··· LISTING ···
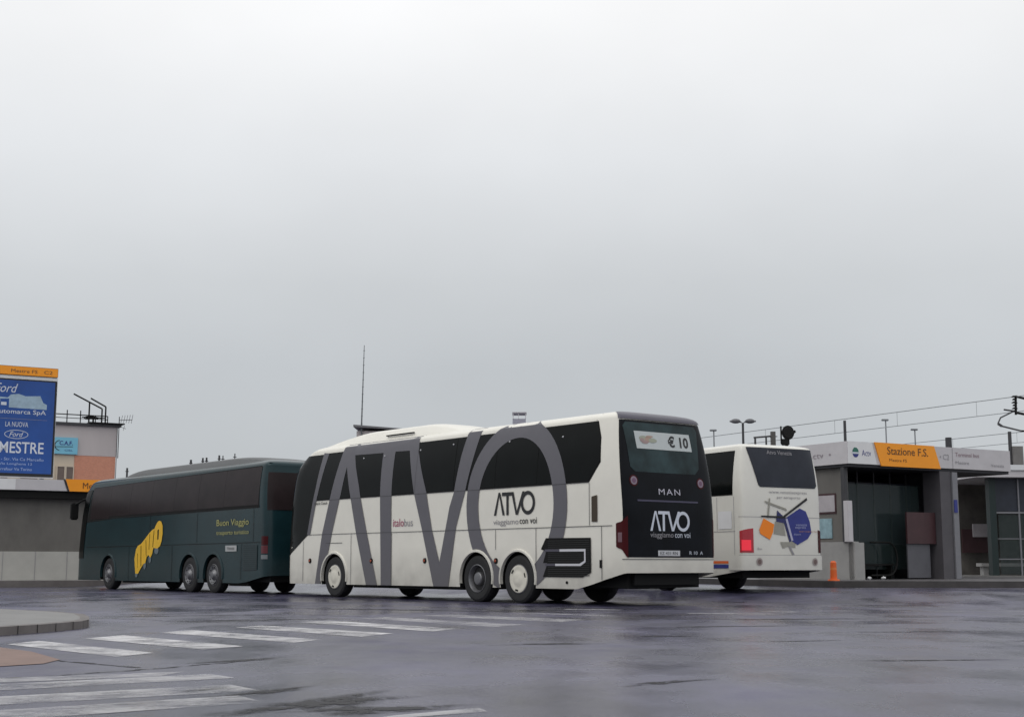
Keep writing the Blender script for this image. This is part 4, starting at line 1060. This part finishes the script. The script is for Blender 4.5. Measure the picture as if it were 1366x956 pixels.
···
··· LISTING ···
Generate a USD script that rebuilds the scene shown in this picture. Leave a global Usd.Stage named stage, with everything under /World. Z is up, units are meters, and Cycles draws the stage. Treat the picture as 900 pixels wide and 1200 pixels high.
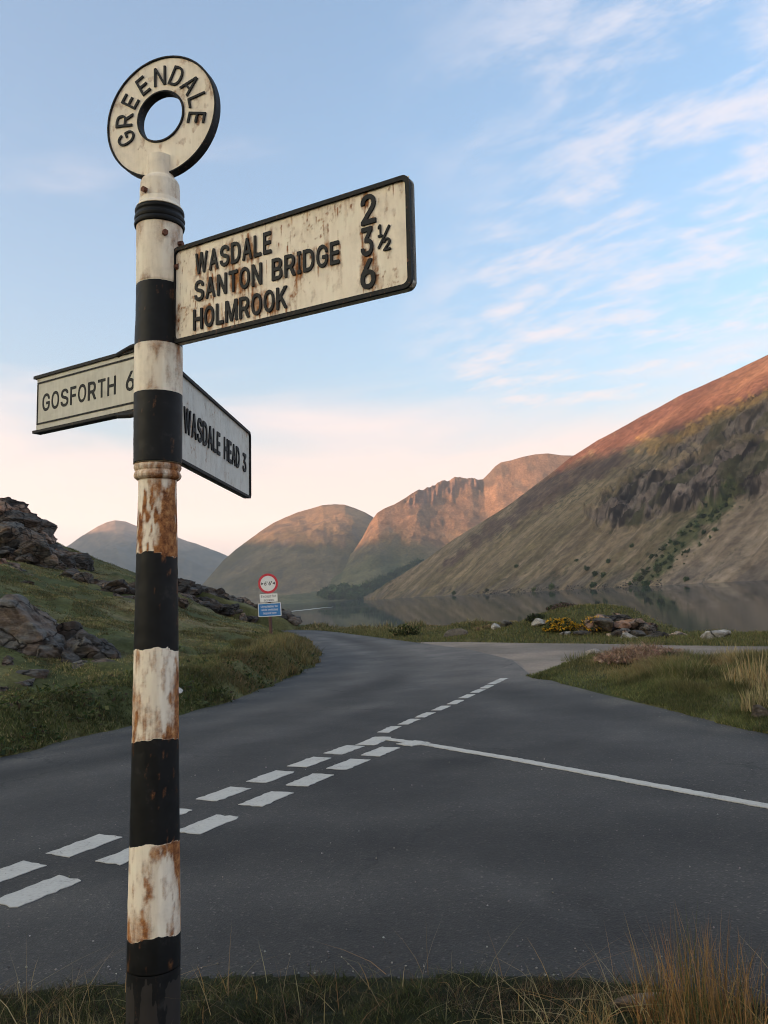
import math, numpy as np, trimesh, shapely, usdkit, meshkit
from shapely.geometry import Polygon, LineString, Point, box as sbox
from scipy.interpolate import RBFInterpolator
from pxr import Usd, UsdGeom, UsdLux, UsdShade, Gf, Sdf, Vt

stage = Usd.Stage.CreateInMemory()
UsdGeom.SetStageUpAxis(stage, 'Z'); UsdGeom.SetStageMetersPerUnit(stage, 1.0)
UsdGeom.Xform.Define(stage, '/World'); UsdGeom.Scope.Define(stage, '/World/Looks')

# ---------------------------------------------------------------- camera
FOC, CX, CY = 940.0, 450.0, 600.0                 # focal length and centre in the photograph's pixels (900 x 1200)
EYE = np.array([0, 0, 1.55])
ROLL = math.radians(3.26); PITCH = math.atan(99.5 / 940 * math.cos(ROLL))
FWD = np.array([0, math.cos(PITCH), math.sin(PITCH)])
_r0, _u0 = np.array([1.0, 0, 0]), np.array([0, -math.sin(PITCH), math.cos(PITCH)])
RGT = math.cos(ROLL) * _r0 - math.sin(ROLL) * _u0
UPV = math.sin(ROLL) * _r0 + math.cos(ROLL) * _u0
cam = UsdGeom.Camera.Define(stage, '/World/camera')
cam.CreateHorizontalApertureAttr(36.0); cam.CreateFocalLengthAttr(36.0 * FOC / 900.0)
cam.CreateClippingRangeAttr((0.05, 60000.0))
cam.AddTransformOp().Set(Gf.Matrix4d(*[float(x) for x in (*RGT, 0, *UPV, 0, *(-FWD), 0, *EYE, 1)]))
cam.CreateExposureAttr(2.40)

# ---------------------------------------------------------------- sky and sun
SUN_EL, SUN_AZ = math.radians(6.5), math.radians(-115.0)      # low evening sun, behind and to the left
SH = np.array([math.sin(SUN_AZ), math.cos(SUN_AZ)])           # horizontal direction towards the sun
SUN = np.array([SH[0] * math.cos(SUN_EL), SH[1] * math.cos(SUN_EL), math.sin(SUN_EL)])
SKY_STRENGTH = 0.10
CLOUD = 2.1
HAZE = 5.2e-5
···
*TO DO*
Search the lines above for the string "World" and copy each line that has it.

*SOLVED PROBLEM*
Generate a USD script that rebuilds the scene shown in this picture. Leave a global Usd.Stage named stage, with everything under /World. Z is up, units are meters, and Cycles draws the stage. Treat the picture as 900 pixels wide and 1200 pixels high.
UsdGeom.Xform.Define(stage, '/World'); UsdGeom.Scope.Define(stage, '/World/Looks')
cam = UsdGeom.Camera.Define(stage, '/World/camera')